Their music has been long in the making but the movement has already begun for the lucky few who have experienced one of these memorable shows. November 2013 will launch the first “Letters from Traffic”, “Icarus Iterations” LP. What we already know about the album is it will feature 11 songs, 5 of which are already available for listen on reverbnation.com and bandcamp.com.  “Minotaur”, “City Ways”, “Nova”, “No Devil” and the acclaimed “Dirty”, which was a top 5 finalist,” blues category, 2013 Northwest Music Experience Awards”  all are incredible songs which evoke strong emotions with an instrumental orchestration highlighting this bands growth and musical range.

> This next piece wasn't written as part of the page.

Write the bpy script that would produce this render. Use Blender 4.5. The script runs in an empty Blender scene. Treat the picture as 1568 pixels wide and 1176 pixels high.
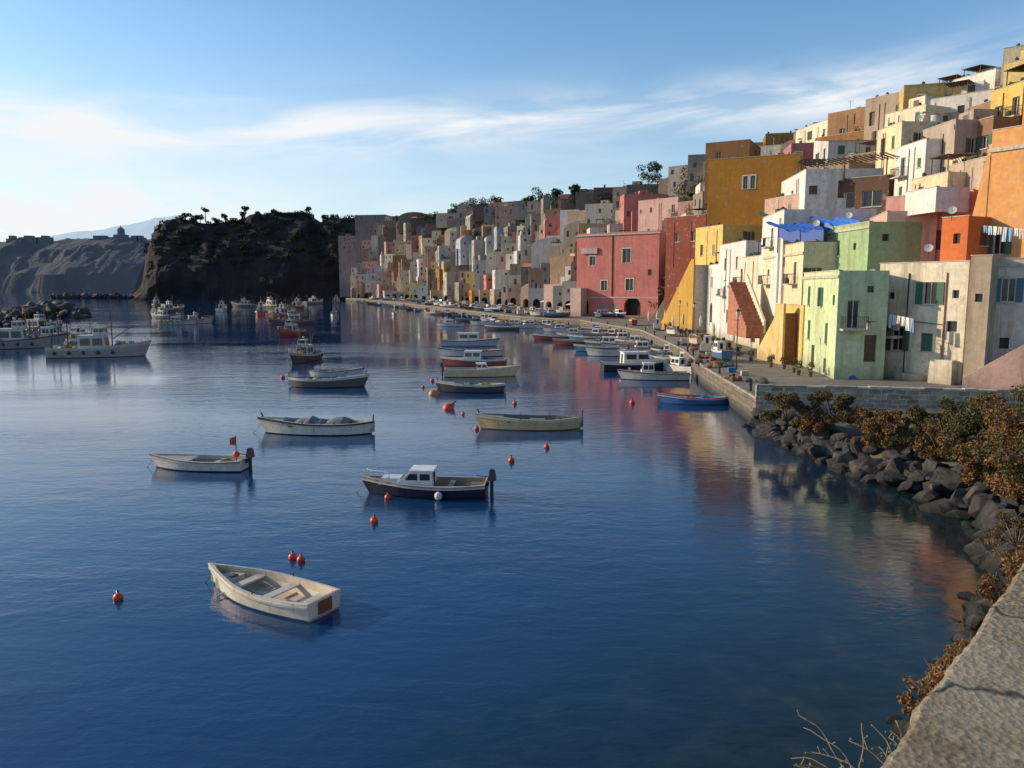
import bpy, bmesh, math, random
import numpy as np
from mathutils import Vector, Matrix, noise
random.seed(7); rng=np.random.default_rng(7)
scene=bpy.context.scene
V=Vector; Z=V((0,0,1))
# ---------------------------------------------------------------- image-pixel helpers (pixel at chosen depth or height -> world position, through the camera)
FP=1180.0; PI=math.radians(7.15); CP,SP=math.cos(PI),math.sin(PI); CAMZ=9.0
def W(px,py,Y):
    u=(px-784)/FP; v=(588-py)/FP; d=Y/(CP+v*SP)
    return V((u*d,Y,CAMZ+(-SP+v*CP)*d))
def G(px,py,z=0.0):
    u=(px-784)/FP; v=(588-py)/FP; d=(CAMZ-z)/(SP-v*CP)
    return V((u*d,(CP+v*SP)*d,z))
# ---------------------------------------------------------------- materials
MC={}
def nm(name):
    m=bpy.data.materials.new(name); m.use_nodes=True
    nt=m.node_tree; b=nt.nodes['Principled BSDF']; return m,nt,b
def N(nt,t,**k):
    n=nt.nodes.new(t)
    for a,c in k.items(): setattr(n,a,c)
    return n
def ramp(nt,fac,stops):
    r=N(nt,'ShaderNodeValToRGB'); e=r.color_ramp.elements
    while len(e)<len(stops): e.new(0.5)
    for i,(p,c) in enumerate(stops):
        e[i].position=p; e[i].color=(c[0],c[1],c[2],1) if hasattr(c,'__len__') else (c,c,c,1)
    nt.links.new(fac,r.inputs[0]); return r.outputs[0]
def nz(nt,vec,scale,detail=4,rough=.55,dist=0):
    n=N(nt,'ShaderNodeTexNoise'); n.inputs['Scale'].default_value=scale; n.inputs['Detail'].default_value=detail
    n.inputs['Roughness'].default_value=rough; n.inputs['Distortion'].default_value=dist
    if vec is not None: nt.links.new(vec,n.inputs['Vector'])
    return n.outputs['Fac']
def mp(nt,vec,s):
    n=N(nt,'ShaderNodeMapping'); n.inputs['Scale'].default_value=s; nt.links.new(vec,n.inputs['Vector']); return n.outputs[0]
def mix(nt,f,a,b,bt='MIX'):
    n=N(nt,'ShaderNodeMix',data_type='RGBA',blend_type=bt)
    for s,x in ((n.inputs[0],f),(n.inputs[6],a),(n.inputs[7],b)):
        if isinstance(x,bpy.types.NodeSocket): nt.links.new(x,s)
        elif isinstance(x,(int,float)): s.default_value=x
        else: s.default_value=(x[0],x[1],x[2],1)
    return n.outputs[2]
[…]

If that wasn’t exciting enough there are still 6 more songs in the “Mastering” stage of production and if the first 5 songs give us any insight into what “Letters from Traffic” has in store, “Icarus Iterations” may be one of the most electrifying releases of the year.

I am very excited about the future release of “Icarus Iterations” and the rise of Letters from Traffic. With an entertaining live show and catalog chalked full of inspiring music, I wonder just how far this LP will go, how many accolades it will produce or what opportunities may develop for the band.  I just hope I get the chance to walk into one of these small venues in Seattle and experience the show as it was earlier described. Seattle has many hidden treasures and “Letters from Traffic” is certainly one of them.

Also, available for download on www.reverbnation.com/lettersfromtraffic is one of their most insightful and inspirational songs “A Holding Light.” This is also one of my favorite songs from the band. A song which exposes the inherent presence of the human soul, untouchable and constantly shifting the Holding Light is your sword and armor, your most powerful protector. You must recognize its presence and fuel it by being true to yourself. It can make the weak strong and the downtrodden successful. So, when the night is over, band stops playing, crowd says their goodbyes, lights go low and you step back out into the cold city streets, do so with your “Holding Light” guiding your way.